映画「マイマイ新子と千年の魔法」(Netflix)

「この世界の片隅に」で高い評価を受けている片渕須直監督が、この作品の前に制作、公開したのが「マイマイ新子と千年の魔法」である。舞台は戦後高度成長期に入る前の山口県防府市。新子は活発な少女であると同時に、祖父から聞いた話を元に千年前の人々の暮らしを空想するのが好きだった。そんな新子のクラスに東京から貴伊子という少女が転校してくる。最初は周囲に溶け込めなかった貴伊子であるが、誰とも親しくなれる新子によって、次第に周囲に溶け込んでいく。

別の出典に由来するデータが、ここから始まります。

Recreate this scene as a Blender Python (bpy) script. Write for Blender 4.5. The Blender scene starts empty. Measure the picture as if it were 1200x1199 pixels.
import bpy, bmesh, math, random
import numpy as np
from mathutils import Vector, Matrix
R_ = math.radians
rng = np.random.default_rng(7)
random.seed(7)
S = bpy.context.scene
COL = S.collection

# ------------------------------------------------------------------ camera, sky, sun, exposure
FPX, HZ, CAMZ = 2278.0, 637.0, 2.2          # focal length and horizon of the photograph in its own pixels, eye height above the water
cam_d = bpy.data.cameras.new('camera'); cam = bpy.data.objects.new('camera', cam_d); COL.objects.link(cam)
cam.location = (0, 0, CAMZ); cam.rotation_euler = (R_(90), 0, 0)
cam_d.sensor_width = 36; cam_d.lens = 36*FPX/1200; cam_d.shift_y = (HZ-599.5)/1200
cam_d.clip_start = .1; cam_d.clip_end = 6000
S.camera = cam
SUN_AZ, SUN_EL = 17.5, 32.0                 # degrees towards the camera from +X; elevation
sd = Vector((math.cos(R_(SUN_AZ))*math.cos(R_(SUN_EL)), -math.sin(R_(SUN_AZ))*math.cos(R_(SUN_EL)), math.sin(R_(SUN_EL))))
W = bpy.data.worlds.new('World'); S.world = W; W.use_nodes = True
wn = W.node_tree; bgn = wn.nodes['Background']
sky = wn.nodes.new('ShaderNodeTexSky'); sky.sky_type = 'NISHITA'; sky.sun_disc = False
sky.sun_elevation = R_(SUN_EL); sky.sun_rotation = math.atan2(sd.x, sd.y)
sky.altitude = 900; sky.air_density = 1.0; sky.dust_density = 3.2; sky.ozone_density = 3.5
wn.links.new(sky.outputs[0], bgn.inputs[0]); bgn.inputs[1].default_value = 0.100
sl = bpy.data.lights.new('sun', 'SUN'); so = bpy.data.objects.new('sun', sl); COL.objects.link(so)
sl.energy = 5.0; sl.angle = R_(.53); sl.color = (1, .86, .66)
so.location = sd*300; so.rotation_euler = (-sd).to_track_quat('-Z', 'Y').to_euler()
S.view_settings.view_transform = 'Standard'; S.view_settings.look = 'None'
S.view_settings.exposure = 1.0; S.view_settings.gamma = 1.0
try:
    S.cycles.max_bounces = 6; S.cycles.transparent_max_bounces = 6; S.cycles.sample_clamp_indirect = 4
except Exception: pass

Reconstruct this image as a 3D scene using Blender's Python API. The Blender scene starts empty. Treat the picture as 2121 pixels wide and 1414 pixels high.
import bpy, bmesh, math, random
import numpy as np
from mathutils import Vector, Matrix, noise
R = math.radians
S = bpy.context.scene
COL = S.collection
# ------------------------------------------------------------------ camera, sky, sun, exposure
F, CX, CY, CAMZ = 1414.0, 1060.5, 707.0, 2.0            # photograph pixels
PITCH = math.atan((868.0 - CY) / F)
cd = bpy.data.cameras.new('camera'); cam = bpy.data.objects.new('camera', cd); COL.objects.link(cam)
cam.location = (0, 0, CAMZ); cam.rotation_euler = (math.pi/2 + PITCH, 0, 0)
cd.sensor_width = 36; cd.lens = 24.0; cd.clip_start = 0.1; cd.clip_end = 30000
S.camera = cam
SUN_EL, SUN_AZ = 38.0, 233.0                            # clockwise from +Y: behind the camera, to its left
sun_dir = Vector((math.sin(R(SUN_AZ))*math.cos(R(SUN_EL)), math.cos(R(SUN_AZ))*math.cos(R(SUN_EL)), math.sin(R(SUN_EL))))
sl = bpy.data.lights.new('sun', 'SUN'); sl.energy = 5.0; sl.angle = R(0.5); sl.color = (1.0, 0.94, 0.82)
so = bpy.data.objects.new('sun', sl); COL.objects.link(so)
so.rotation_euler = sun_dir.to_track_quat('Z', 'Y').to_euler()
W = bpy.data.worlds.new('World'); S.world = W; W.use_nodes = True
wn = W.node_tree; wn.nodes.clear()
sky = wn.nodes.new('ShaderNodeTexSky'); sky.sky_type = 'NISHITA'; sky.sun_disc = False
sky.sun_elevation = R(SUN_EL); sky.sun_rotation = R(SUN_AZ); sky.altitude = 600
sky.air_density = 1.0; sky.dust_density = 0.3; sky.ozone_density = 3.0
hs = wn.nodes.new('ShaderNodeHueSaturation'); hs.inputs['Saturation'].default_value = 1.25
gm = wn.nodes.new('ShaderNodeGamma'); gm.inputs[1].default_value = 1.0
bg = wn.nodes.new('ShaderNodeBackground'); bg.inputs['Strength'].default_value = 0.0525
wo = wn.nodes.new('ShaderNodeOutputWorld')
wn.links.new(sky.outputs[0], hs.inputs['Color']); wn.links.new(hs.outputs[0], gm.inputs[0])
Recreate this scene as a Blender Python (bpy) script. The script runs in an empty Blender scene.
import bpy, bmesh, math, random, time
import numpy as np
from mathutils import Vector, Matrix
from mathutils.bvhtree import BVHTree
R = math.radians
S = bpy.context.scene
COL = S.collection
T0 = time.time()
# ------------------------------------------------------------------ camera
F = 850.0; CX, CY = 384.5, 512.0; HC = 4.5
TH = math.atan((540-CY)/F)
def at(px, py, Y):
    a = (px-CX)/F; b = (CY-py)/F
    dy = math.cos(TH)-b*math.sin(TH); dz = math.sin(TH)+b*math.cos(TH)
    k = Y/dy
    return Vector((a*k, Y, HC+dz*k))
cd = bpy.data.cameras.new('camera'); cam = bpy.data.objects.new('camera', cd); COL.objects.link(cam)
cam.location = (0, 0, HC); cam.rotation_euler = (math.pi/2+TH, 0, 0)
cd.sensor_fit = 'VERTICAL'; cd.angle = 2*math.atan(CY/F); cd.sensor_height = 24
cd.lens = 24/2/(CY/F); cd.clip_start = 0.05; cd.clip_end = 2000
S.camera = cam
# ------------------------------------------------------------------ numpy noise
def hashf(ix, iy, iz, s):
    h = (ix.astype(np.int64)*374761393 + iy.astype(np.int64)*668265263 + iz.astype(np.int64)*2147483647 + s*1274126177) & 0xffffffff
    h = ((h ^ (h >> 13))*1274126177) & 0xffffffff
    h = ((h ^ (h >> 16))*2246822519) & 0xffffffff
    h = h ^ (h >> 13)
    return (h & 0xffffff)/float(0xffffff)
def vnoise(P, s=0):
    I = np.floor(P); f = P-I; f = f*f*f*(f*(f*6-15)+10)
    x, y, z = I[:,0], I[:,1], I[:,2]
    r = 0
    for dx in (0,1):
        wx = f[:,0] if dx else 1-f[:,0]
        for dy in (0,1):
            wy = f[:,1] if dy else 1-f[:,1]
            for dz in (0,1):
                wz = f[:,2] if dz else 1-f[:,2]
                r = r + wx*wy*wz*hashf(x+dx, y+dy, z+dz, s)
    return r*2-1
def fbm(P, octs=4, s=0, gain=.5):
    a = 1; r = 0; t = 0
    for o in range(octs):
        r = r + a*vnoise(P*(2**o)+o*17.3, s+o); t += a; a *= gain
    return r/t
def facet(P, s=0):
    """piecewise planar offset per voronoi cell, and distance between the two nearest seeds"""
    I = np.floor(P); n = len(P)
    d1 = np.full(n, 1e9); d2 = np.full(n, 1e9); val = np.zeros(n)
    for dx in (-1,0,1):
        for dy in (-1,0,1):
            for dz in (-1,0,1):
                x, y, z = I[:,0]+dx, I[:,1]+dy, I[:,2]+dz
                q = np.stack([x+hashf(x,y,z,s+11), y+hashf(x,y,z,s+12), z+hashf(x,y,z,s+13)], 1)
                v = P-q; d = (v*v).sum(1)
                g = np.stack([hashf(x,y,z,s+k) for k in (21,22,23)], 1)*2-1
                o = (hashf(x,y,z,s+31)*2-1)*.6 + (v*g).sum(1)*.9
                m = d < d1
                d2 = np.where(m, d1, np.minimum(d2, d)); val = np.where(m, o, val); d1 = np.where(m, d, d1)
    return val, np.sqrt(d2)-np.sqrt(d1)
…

新子とその友達たちは、様々な遊びをして、日々の生活をしていくが、次第に事件が起こり、事態は一変していく、というストーリーである。戦後からしばらく経った防府市の世界を片渕須直監督は、丹念に描いていて、「この世界の片隅に」同様、映画の世界観を形作るのに成功している。新子と貴伊子の交流がじっくり描かれているので、その交友関係が心にしみる展開になっている。そして、新子の空想する千年前の人々の暮らしも、貴伊子によってさらなる成功を収める結果になっていて、千年前と現代がうまく結びつく結果になっている。今回、Netflixでのストリーミング配信で鑑賞したが、色彩設計や解像度はまずまずである。色の再現性にストリーミングによる帯域の制限があるせいか、きつい部分もある。音響はDOLBY DIGITAL 5.1chを5.1.2chで再生したが、サラウンドの効果は抜群で、田舎の生活感がよく現れた効果を出している。「この世界の片隅に」を見た人には是非オススメしたい作品である。